All day, strenuous hike to over 13,000 feet elevation, on very difficult terrain, so some sort of HIGH ALTITUDE ACLIMATION highly encouraged. We were advised by an experienced hiker that one can be helped get somewhat aclimated by simply spending a leisurely day or two at a high altitude location within a few days before doing the hike, which we did.

Got to the trail head just before dawn (after a 2 hour drive from Kona.) Very rough, difficult terrain as mentioned, trail marked only by ahu (stone cairns.) We felt winded as expected, but not overwhelmed. Linda went only as far as a resting spot at the rim of the huge Makuaweoweo crater where she napped, while I went on (a couple more miles) to the cabin where I signed the register, left a small Bible, and then quickly returned to Linda. A couple from Europe was with her, having come up from the other side of Mauna Loa, a 3 to 4 day grueling endeavor, requiring a heavy pack of food, water and sleeping gear. They were spending their second night at that spot before going on to the SUMMIT which would be a different path than to the cabin.

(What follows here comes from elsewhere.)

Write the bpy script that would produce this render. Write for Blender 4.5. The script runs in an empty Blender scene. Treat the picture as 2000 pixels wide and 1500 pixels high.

We returned exhausted to our rented SUV moments after nightfall, thanking God we made it back! We were also quite hungry, so we hurried down the mountain and made for Hilo, an hour plus away and the only place where food would have been available. We had a delightful dinner and then checked into the Hilo Bay Hotel. We will never forget the next morning, having the strangely wonderful feeling of walking on level ground again!

We were delighted to meet the European couple, but were happy to have seen no one else on this trail. Fortunate that it was sunny all day, and enjoyed the spectacular views, though some heavy clouds below caused some obscurity. Greatly enjoyed this experience, just wish we didn't feel so rushed.